Noch einmal geht es heute durch eine am Rand gelegene Gegend, man ist sich dieser Tatsache hier aber durchaus bewusst und kokettiert auch ein wenig damit. Wir sitzen hier in Suwałki z.B. gerade beim dritten geteilten Honig-Bier. Wir wollten Seiterln zum Testen, aber “Honig-Bier haben wir leider heute nicht vom Fass, aber ich kann euch eine Flasche und zwei Gläser bringen, sind ja nur 100 ml Unterschied” hat uns davon überzeugt, dass man auch ausserhalb von Frankreich Bier aus 0.25 Liter-Gläsern trinken kann. Die Brauwirtschaft wirbt damit zu stehen “where Poland ends and good beer begins”. Auch die Eisbärendichte ist hier auf Geschäftsschildern recht hoch – man ist im Norden des Landes und es ist im Winter wirklich saukalt. Dass wir hier im Norden sind, merken wir eigentlich aber erst als ich von einem Baum an der Strasse ein paar Kriecherln (Reineclauden) pflücken will, denn die entsprechende Saison im Wiener Umland haben wir heuer verpasst. Hier sind diese Früchte sogar noch etwas unreif! Unser alljährlicher Vergleich “hier sieht es aus wie im Weinviertel” wird demgemäss abgewandelt zu “hier ist es wie im Waldviertel”. Kommt auch landschaftlich in etwa hin: Felder, dazwischen Wald, kleine Orte und wir suchen uns nach Möglichkeit die einsamen Strassen aus, an denen uns höchstens ein paar Kaltblutpferde auf der Weide begegnen. Diese zu halten scheint hier sowas wie ein lokales Hobby zu sein, den so viele schwere PS mit Fohlen wie hier haben wir noch nirgends gesehen.

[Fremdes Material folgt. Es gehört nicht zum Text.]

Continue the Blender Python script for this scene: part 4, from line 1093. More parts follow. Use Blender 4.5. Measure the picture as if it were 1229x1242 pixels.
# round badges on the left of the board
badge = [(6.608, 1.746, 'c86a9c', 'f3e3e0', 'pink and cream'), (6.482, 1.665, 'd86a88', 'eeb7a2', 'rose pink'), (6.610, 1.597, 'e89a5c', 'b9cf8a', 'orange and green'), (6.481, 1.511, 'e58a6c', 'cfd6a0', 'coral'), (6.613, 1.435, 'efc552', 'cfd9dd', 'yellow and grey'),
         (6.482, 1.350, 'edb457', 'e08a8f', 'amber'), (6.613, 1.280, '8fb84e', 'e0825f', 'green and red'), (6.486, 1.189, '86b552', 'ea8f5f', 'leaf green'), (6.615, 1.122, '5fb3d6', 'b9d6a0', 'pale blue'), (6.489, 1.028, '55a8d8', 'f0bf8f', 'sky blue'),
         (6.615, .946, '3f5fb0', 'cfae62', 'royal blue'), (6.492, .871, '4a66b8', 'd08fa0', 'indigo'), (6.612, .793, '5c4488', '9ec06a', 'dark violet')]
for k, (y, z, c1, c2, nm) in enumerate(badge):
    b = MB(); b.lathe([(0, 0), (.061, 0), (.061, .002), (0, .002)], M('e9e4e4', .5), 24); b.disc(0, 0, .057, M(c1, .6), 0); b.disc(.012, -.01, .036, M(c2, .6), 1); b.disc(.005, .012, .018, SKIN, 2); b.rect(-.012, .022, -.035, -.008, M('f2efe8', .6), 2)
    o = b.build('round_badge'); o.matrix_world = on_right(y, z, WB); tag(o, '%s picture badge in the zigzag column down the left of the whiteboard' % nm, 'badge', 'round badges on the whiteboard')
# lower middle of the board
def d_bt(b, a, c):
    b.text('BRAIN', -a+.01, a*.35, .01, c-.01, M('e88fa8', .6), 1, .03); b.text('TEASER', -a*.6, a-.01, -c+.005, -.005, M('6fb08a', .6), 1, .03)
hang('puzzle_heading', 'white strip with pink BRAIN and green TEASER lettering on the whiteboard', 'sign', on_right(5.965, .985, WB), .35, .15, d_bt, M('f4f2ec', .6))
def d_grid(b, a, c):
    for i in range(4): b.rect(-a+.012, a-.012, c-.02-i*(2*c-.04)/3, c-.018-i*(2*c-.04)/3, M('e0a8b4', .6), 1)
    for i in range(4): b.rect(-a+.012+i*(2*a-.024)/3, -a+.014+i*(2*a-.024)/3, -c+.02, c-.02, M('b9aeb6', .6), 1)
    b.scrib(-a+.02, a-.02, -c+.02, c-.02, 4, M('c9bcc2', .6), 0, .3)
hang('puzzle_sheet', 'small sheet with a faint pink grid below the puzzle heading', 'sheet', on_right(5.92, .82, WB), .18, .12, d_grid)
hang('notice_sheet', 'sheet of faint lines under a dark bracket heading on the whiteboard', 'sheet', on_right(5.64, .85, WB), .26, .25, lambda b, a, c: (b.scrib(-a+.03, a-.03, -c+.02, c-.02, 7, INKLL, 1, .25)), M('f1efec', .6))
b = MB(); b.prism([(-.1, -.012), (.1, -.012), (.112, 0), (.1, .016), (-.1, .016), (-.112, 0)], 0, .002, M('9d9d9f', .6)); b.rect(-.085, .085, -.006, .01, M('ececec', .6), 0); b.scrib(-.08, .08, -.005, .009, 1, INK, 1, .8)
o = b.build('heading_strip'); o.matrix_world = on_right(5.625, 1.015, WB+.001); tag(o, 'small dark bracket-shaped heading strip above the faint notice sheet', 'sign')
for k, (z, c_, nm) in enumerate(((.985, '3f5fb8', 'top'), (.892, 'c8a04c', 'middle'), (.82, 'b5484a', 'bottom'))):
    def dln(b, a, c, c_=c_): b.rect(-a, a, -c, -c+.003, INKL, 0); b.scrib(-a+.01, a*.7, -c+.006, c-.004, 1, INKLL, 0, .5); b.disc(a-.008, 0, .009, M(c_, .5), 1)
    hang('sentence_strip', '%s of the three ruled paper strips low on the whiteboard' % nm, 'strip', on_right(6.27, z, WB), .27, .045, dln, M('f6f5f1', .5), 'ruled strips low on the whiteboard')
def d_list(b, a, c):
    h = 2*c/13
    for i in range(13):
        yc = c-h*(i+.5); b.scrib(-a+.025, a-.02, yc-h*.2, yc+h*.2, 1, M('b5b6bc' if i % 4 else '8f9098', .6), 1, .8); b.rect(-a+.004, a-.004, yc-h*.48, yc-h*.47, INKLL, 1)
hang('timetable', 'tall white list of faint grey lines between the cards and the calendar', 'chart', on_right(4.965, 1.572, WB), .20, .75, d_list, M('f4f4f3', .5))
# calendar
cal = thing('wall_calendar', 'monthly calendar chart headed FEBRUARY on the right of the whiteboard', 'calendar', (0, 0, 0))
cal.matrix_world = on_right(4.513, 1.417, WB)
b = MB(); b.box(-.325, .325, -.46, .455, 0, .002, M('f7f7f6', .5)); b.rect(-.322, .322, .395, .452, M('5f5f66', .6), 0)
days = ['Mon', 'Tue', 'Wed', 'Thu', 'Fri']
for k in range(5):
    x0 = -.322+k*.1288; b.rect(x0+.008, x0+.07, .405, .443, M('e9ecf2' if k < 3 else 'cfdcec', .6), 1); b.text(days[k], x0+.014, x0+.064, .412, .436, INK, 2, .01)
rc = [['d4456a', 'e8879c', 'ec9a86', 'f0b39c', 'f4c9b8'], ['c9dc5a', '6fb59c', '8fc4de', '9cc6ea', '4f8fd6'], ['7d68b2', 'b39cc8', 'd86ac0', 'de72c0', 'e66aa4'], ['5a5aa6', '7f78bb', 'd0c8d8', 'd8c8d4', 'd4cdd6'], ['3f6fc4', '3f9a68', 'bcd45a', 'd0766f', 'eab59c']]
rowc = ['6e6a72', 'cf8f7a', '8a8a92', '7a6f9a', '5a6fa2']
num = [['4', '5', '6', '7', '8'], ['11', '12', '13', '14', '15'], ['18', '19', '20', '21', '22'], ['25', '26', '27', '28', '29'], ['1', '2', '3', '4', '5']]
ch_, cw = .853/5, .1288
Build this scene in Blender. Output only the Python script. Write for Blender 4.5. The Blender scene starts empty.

Nachdem Suwałki nur rund 30 Kilometer von Augustów entfernt ist, machen wir eine kleine Schleife durch die Landschaft und streifen dabei auch das Gebiet des ehemaligen Ostpreußen. Mittagessen gibt es nämlich in Olecko, ehemals Margrabowa und zwischenzeitlich Treuburg. Den letzteren Namen hat die Stadt wegen ihres überwältigenden Votums für eine Zugehörigkeit zu Deutschland nach dem Ersten Weltkrieg im Jahr 1928 bekommen (keine Gegenstimme – das ist ein Ergebnis, das sich nicht einmal die Führung in Nordkorea zu verkünden traut). Heute ist der riesige Marktplatz ein Park und die Lage der Stadt am See insgesamt traumhaft. Olecko gehört nämlich schon zu Masuren, Suwałki zwar nicht, liegt aber auch recht hübsch mit See und Fluss und nahe am Kanal.
Park hat man hier in Suwałki ebenfalls auf dem Stadtplatz, das scheint hier in der Gegend recht gängig zu sein. Ausserdem hat man eine lange Strasse mit einstöckigen Gebäuden (im Grunde war das hier mal ein riesiges Strassendorf), eine als Geh-Radweg ausgewiesene Fussgängerzone mit ein paar netten Cafés, weiss verputzte Kirchen und vor allem einen anscheinen noch fast original erhaltenen Bahnhof aus der Zarenzeit. Also: hatte man, denn man hat sich offenbar kürzlich dazu entschlossen ihn jetzt doch zu renovieren und jetzt ist er Baustelle. In einigen Jahren nämlich soll hier in Suwałki die Rail Baltica durchgehen, die europäische Bahnverbindung quer durchs Baltikum und durch Polen, und auf die bereitet man sich jetzt schon mal vor. Ist auch noch einiges zu tun, bis jetzt wird hier mit Diesel gefahren und der Bahnhof Suwałki ist ein Kopfbahnhof, aber man plant mehr als 200 km/h und durchgängige Strecke. Den Renderings nach wird die Renovierung das alte Gebäude aber erhalten und auch weiterhin nicht verbasteln und wenn es dann endlich so weit ist, werden wir einfach wiederkommen und Fotos ohne Bauzaun machen.